We hold that the Bankruptcy Judge did not err in overruling the motion to dismiss the complaint and in permitting Tanner to proceed with this action.

*202Gochenour v. Cleveland Terminals Bldg. Co., 118 F.2d 89 (6th Cir. 1941), concerned a bankruptcy reorganization under § 77B of the Bankruptcy Act (11 U.S.C. § 207), and has no application here. The compelling reasons behind permitting only the trustee or receivor to bring suit to recover property in a reorganization proceeding have less weight in a liquidation proceeding where no funds remain to divide among creditors or to finance a suit to set aside a fraudulent conveyance. See 4 Collier on Bankruptcy ¶ 67.48, at 683 (14th ed. 1978).

Ill

ABS, the bankrupt, was in the business of selling data processing services. It had extensive dealings with both IBM and Tanner.

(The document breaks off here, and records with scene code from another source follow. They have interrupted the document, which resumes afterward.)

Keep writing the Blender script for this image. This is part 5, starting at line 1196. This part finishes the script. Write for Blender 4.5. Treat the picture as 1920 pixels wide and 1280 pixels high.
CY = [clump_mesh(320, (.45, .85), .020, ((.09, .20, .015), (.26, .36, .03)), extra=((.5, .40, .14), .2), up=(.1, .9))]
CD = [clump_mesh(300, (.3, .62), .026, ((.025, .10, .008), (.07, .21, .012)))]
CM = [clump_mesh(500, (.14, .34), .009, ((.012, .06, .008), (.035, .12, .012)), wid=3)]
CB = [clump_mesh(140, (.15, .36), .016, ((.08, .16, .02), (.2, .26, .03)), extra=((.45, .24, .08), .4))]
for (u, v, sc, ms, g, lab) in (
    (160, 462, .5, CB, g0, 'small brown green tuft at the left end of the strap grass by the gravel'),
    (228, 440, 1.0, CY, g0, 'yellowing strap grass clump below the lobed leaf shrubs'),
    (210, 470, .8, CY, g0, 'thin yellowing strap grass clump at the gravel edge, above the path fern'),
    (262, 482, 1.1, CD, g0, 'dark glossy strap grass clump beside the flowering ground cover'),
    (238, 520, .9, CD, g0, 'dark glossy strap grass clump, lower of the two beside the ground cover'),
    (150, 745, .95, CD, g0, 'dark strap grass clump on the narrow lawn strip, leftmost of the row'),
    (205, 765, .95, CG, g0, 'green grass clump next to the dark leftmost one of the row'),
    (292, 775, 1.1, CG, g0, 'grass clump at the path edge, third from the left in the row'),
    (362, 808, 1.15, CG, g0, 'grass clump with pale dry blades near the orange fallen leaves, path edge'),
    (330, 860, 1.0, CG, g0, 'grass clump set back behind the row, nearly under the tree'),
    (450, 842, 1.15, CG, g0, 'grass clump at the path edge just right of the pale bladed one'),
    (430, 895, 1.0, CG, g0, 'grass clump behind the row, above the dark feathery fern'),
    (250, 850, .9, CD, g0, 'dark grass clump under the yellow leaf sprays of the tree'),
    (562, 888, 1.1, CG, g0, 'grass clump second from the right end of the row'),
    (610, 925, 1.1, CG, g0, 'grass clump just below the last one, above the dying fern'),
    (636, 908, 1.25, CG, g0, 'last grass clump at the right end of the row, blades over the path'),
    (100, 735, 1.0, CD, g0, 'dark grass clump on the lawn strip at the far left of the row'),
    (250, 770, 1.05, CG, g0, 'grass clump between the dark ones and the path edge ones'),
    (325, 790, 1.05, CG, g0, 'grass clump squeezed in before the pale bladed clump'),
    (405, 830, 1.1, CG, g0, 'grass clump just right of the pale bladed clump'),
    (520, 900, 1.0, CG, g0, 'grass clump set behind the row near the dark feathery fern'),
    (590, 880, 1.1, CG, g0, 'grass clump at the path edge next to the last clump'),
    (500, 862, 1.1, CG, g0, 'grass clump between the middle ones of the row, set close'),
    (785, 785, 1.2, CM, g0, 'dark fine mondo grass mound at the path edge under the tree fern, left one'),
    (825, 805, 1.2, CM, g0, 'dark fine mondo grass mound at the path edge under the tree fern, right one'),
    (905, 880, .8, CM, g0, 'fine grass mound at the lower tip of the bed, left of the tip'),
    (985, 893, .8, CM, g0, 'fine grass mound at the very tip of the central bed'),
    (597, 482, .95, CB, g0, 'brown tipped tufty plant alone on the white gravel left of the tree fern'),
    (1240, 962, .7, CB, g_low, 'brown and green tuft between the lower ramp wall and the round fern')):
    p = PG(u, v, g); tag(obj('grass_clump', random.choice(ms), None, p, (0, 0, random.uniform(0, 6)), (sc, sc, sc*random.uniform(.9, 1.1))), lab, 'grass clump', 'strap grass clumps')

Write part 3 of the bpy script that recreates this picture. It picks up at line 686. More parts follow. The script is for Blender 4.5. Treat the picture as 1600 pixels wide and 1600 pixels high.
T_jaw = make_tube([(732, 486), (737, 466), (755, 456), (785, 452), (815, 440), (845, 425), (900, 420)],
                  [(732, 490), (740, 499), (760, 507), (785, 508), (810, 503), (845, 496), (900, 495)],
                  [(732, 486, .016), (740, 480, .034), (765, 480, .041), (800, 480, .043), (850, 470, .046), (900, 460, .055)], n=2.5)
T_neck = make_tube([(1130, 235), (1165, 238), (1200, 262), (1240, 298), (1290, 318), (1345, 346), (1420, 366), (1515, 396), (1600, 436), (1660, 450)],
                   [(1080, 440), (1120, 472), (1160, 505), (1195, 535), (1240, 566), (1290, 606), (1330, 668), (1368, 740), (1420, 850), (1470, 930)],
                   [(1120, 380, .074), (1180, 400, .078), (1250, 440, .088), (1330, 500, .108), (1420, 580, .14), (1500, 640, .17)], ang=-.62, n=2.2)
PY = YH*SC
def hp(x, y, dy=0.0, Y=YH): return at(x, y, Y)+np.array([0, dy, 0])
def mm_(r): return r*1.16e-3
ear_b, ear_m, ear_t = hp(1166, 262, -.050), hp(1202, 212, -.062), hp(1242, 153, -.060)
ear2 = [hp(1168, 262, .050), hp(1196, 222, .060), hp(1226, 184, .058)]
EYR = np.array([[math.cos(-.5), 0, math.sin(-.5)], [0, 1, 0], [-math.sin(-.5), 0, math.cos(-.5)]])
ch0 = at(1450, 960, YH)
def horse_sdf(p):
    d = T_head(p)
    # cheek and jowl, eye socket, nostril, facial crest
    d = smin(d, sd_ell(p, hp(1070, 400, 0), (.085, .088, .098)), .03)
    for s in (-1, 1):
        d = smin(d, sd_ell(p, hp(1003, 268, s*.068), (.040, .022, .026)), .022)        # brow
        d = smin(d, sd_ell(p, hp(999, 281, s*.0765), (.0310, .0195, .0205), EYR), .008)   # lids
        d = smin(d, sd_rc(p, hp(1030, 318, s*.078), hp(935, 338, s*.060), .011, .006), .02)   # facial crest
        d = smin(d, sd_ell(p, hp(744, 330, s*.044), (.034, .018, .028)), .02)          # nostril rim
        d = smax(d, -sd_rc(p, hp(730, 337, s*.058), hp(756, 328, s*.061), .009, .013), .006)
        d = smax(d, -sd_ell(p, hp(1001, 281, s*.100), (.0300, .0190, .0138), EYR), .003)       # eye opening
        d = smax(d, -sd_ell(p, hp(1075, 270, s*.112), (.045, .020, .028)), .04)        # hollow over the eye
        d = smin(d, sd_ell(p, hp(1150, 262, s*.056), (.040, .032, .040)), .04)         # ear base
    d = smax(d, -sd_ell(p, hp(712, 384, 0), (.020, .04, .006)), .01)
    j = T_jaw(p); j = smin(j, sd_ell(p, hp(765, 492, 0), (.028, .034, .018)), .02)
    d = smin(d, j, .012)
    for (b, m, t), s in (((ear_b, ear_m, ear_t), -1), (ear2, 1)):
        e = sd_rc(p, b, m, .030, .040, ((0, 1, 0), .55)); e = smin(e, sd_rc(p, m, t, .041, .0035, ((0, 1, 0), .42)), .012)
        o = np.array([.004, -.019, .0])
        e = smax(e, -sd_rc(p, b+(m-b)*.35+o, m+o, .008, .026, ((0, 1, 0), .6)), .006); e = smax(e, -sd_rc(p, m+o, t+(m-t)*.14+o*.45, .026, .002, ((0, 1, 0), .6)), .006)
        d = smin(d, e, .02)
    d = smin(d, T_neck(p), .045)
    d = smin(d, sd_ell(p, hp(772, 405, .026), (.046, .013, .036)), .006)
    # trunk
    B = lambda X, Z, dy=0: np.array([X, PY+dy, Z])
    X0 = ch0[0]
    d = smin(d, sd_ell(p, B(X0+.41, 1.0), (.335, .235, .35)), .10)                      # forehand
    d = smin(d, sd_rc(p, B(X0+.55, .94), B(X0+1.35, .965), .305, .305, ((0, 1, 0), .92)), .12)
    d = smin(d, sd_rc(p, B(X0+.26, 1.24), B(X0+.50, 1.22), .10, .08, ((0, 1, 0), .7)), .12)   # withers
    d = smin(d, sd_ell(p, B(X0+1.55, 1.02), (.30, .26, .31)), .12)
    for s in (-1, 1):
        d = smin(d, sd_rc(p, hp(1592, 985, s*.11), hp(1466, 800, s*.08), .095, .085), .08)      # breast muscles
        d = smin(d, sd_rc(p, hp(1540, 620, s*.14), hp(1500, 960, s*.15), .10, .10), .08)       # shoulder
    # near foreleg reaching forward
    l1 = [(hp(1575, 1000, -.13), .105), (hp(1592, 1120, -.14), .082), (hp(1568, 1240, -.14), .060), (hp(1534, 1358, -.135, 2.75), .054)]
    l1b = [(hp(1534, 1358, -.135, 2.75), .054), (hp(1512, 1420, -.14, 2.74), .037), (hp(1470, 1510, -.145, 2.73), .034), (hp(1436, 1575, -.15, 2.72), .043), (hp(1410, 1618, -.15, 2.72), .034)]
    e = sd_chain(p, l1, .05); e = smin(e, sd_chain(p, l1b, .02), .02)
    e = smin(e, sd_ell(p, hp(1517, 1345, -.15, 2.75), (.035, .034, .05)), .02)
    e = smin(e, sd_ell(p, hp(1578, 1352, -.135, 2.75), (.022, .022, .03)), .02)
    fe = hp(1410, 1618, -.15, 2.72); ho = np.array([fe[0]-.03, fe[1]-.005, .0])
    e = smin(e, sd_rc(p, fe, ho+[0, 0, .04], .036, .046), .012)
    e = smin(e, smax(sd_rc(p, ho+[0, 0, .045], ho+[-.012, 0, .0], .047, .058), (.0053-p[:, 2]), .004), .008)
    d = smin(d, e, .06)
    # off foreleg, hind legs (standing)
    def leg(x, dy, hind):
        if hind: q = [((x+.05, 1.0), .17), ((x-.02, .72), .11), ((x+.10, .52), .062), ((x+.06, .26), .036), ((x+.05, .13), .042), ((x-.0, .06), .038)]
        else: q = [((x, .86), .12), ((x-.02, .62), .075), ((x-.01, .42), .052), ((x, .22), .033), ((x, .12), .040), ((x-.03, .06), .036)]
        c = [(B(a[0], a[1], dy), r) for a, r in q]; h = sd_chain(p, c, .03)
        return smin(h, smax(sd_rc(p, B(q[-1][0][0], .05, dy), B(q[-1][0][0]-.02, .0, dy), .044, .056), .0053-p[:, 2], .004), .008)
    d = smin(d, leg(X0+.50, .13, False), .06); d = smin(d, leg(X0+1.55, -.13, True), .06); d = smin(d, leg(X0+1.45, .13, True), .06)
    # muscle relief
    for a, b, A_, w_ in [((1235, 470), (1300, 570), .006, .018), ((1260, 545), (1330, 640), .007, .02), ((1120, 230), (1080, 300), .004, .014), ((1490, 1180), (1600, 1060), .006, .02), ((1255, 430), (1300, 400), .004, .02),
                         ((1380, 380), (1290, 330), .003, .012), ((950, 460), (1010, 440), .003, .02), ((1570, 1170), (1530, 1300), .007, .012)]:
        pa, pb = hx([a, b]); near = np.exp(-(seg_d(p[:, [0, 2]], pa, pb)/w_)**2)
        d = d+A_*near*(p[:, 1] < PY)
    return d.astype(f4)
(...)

ABS had purchased computer services from IBM for several years prior to 1974, doing about $350,000 business. In 1974 its account with IBM fell in arrears in the amount of $100,000. ABS gave IBM a check in payment on the account, which was returned marked “insufficient funds.” IBM notified ABS that if IBM was not given a cashier’s check for the full account by August 7, 1974, IBM would remove its equipment, thus preventing ABS from continuing operations.

ABS also had extensive business dealings with Tanner during this same period. Besides providing data processing services to Tanner, ABS rented office space from Tanner at $3,500 per month. By October 1974 the rent was in arrears, and a check to Tanner for $19,000 past due rent had been returned.

In August 1974, ABS obtained a $45,000 loan from Tanner, representing that better service could be offered to Tanner if ABS purchased Accounts Receivable Management Services, Inc. Tanner agreed that the purchase would be beneficial to both, and loaned $45,000 to ABS on August 7,1974, to purchase Accounts Receivable. Instead of using the money to make the purchase, ABS obtained a cashier’s check for $45,000 and delivered it to IBM as payment on its account. To assure repayment of the loan, Tanner later acquired some security, including a second mortgage on the home of the president of ABS, which was never recorded and eventually proved to be worthless.

When IBM accepted the payment, it had no knowledge of the fraud perpetrated by ABS on Tanner. Because of this payment, IBM continued to provide ABS with equipment for two and a half more months, with the debt to IBM increasing from $55,000 to $129,000. Without this additional credit, ABS could not have continued in business for this additional period of time. When IBM finally decided to remove its equipment, it apparently was unaware of the insolvency of ABS.

The Bankruptcy Judge found that the filing of the involuntary bankruptcy petition “lacked one day of being one year” after the bankrupt accepted $45,000 from Tanner; that ABS made the payment to IBM “in order to keep open and remain in business”; and that “ABS perpetrated fraud” in its dealings with Tanner, “but IBM was not privey to this transaction.”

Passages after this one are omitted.